Goal of the exercise — Write out the material again word for word, dropping any images it holds.

Recorded information —
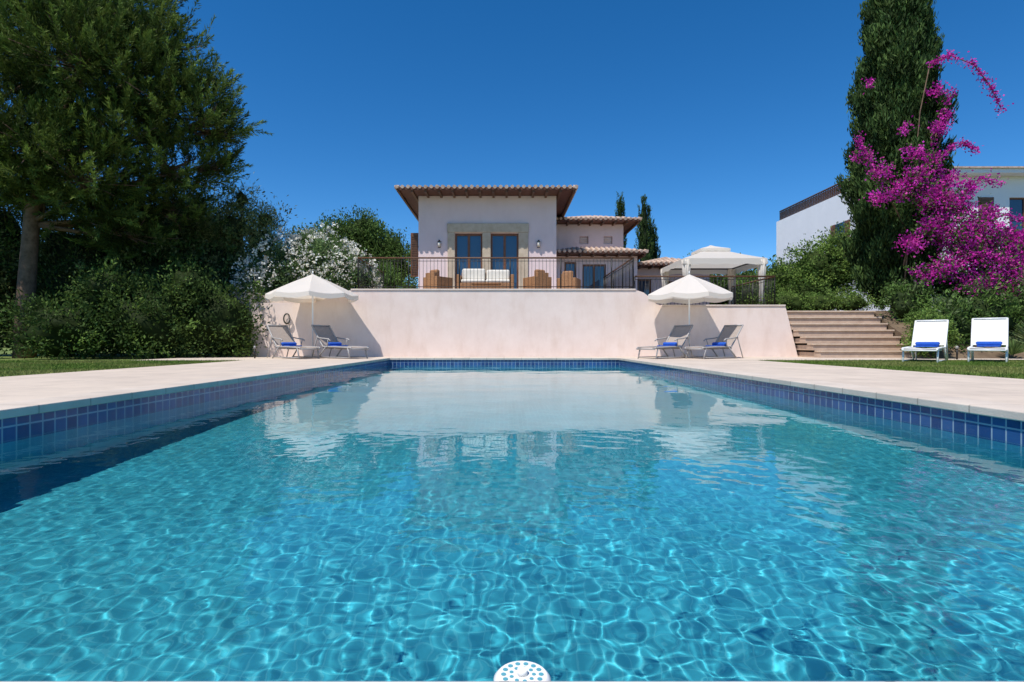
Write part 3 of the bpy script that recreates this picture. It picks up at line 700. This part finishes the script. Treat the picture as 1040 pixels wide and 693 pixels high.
# bougainvillea
bg_=empty('bougainvillea')
BB=[(11.75,18.6,6.55,.24),(12.1,18.3,5.9,.30),(12.6,18.2,5.3,.34),(13.1,18.1,5.7,.38),(13.6,18.1,6.2,.32),(13.7,18.0,4.9,.50),(14.3,18.0,4.8,.46),(13.5,18.0,4.1,.42),(14.2,17.9,3.9,.62),(15.0,17.9,3.9,.62),(15.7,17.9,3.5,.60),(14.6,17.8,3.2,.62),(15.4,17.8,2.9,.60),(14.0,18.3,7.4,.20),(14.05,18.4,8.6,.20),(13.0,18.1,6.5,.24),(12.0,18.3,5.1,.26),(12.9,18.0,3.6,.30),(15.9,17.4,1.75,.26),(15.5,17.4,2.1,.26),(12.9,18.3,7.3,.15),(11.85,18.5,8.9,.10),(14.6,18.0,5.4,.28),(16.1,17.9,3.7,.40),(14.1,18.1,5.7,.32),(15.3,17.9,4.5,.28),(13.6,18.1,5.2,.36),(13.8,17.8,2.8,.42),(15.1,17.6,2.4,.42),(16.2,17.7,2.9,.42),(15.8,17.5,2.4,.34),(14.5,17.6,2.2,.32),(13.2,17.9,2.6,.28)]
MAG=[(.52,.025,.33),(.63,.04,.41),(.40,.02,.29),(.74,.10,.48),(.58,.05,.48)]
foliage('bracts',[(a,b_,c,r*1.15,r*.8,r*.9) for a,b_,c,r in BB],34,(.075,.062),MAG,'petal',cr=.15,parent=bg_,corescale=0,nl=10,surf=.8,zmin=.5,lumpy=1.6)
foliage('foliage',[(a,b_+.1,c,r*1.2,r*.85,r*1.1) for a,b_,c,r in BB[:13]+BB[26:]],15,(.09,.05),G_mid,parent=bg_,corescale=0,nl=14,cr=.18,surf=.9,lumpy=1.5)
b=MB()
arches=[[(13.2,18.8,2),(13.4,18.7,5),(13.6,18.6,8),(13.85,18.5,9.5),(14.4,18.4,9.75),(15.1,18.3,9.4),(15.6,18.2,8.6),(15.9,18.2,7.9)],
 [(13.2,18.8,3),(13.8,18.6,6),(14.2,18.5,7.8),(14.5,18.4,8.6)],[(13.3,18.7,4),(12.4,18.6,5.6),(11.7,18.5,6.6),(11.5,18.5,7.1)],[(14,18.6,4),(14.8,18.3,5.2),(15.3,18.2,5.7),(15.8,18.1,5.5)],[(13.6,18.6,5),(14.2,18.4,6.6),(14.8,18.3,6.9),(15.1,18.2,6.6)],
 [(13.8,18.6,6),(14.2,18.4,7.2),(14.35,18.3,7.9)],[(15,18.2,4),(15.8,18.0,4.5),(16.4,17.9,4.3)]]
pc=[]
for A in arches:
    b.tube(A,[.03]+[.018]*(len(A)-2)+[.006],'bark',6)
    for i in range(len(A)-1):
        for t in np.linspace(0,1,9):
            if i>=max(1,len(A)-5): pc.append(np.array(A[i])*(1-t)+np.array(A[i+1])*t)
b.build('stems',bg_)
pc=np.array(pc); pc=pc[RNG.uniform(size=len(pc))<.85]
pp=np.repeat(pc,20,0)+RNG.normal(size=(len(pc)*20,3))*np.repeat(RNG.uniform(.03,.11,len(pc)),20)[:,None]
leafmesh('arching_bracts',pp,RNG.normal(size=pp.shape),.075,.06,np.array(MAG)[RNG.integers(0,5,len(pp))]*RNG.uniform(.7,1.3,len(pp))[:,None],'petal',bg_)
print('done')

Exercise result —
Write part 3 of the bpy script that recreates this picture. It picks up at line 700. This part finishes the script. Treat the picture as 1040 pixels wide and 693 pixels high.
# bougainvillea
bg_=empty('bougainvillea')
BB=[(11.75,18.6,6.55,.24),(12.1,18.3,5.9,.30),(12.6,18.2,5.3,.34),(13.1,18.1,5.7,.38),(13.6,18.1,6.2,.32),(13.7,18.0,4.9,.50),(14.3,18.0,4.8,.46),(13.5,18.0,4.1,.42),(14.2,17.9,3.9,.62),(15.0,17.9,3.9,.62),(15.7,17.9,3.5,.60),(14.6,17.8,3.2,.62),(15.4,17.8,2.9,.60),(14.0,18.3,7.4,.20),(14.05,18.4,8.6,.20),(13.0,18.1,6.5,.24),(12.0,18.3,5.1,.26),(12.9,18.0,3.6,.30),(15.9,17.4,1.75,.26),(15.5,17.4,2.1,.26),(12.9,18.3,7.3,.15),(11.85,18.5,8.9,.10),(14.6,18.0,5.4,.28),(16.1,17.9,3.7,.40),(14.1,18.1,5.7,.32),(15.3,17.9,4.5,.28),(13.6,18.1,5.2,.36),(13.8,17.8,2.8,.42),(15.1,17.6,2.4,.42),(16.2,17.7,2.9,.42),(15.8,17.5,2.4,.34),(14.5,17.6,2.2,.32),(13.2,17.9,2.6,.28)]
MAG=[(.52,.025,.33),(.63,.04,.41),(.40,.02,.29),(.74,.10,.48),(.58,.05,.48)]
foliage('bracts',[(a,b_,c,r*1.15,r*.8,r*.9) for a,b_,c,r in BB],34,(.075,.062),MAG,'petal',cr=.15,parent=bg_,corescale=0,nl=10,surf=.8,zmin=.5,lumpy=1.6)
foliage('foliage',[(a,b_+.1,c,r*1.2,r*.85,r*1.1) for a,b_,c,r in BB[:13]+BB[26:]],15,(.09,.05),G_mid,parent=bg_,corescale=0,nl=14,cr=.18,surf=.9,lumpy=1.5)
b=MB()
arches=[[(13.2,18.8,2),(13.4,18.7,5),(13.6,18.6,8),(13.85,18.5,9.5),(14.4,18.4,9.75),(15.1,18.3,9.4),(15.6,18.2,8.6),(15.9,18.2,7.9)],
 [(13.2,18.8,3),(13.8,18.6,6),(14.2,18.5,7.8),(14.5,18.4,8.6)],[(13.3,18.7,4),(12.4,18.6,5.6),(11.7,18.5,6.6),(11.5,18.5,7.1)],[(14,18.6,4),(14.8,18.3,5.2),(15.3,18.2,5.7),(15.8,18.1,5.5)],[(13.6,18.6,5),(14.2,18.4,6.6),(14.8,18.3,6.9),(15.1,18.2,6.6)],
 [(13.8,18.6,6),(14.2,18.4,7.2),(14.35,18.3,7.9)],[(15,18.2,4),(15.8,18.0,4.5),(16.4,17.9,4.3)]]
pc=[]
for A in arches:
    b.tube(A,[.03]+[.018]*(len(A)-2)+[.006],'bark',6)
    for i in range(len(A)-1):
        for t in np.linspace(0,1,9):
            if i>=max(1,len(A)-5): pc.append(np.array(A[i])*(1-t)+np.array(A[i+1])*t)
b.build('stems',bg_)
pc=np.array(pc); pc=pc[RNG.uniform(size=len(pc))<.85]
pp=np.repeat(pc,20,0)+RNG.normal(size=(len(pc)*20,3))*np.repeat(RNG.uniform(.03,.11,len(pc)),20)[:,None]
leafmesh('arching_bracts',pp,RNG.normal(size=pp.shape),.075,.06,np.array(MAG)[RNG.integers(0,5,len(pp))]*RNG.uniform(.7,1.3,len(pp))[:,None],'petal',bg_)
print('done')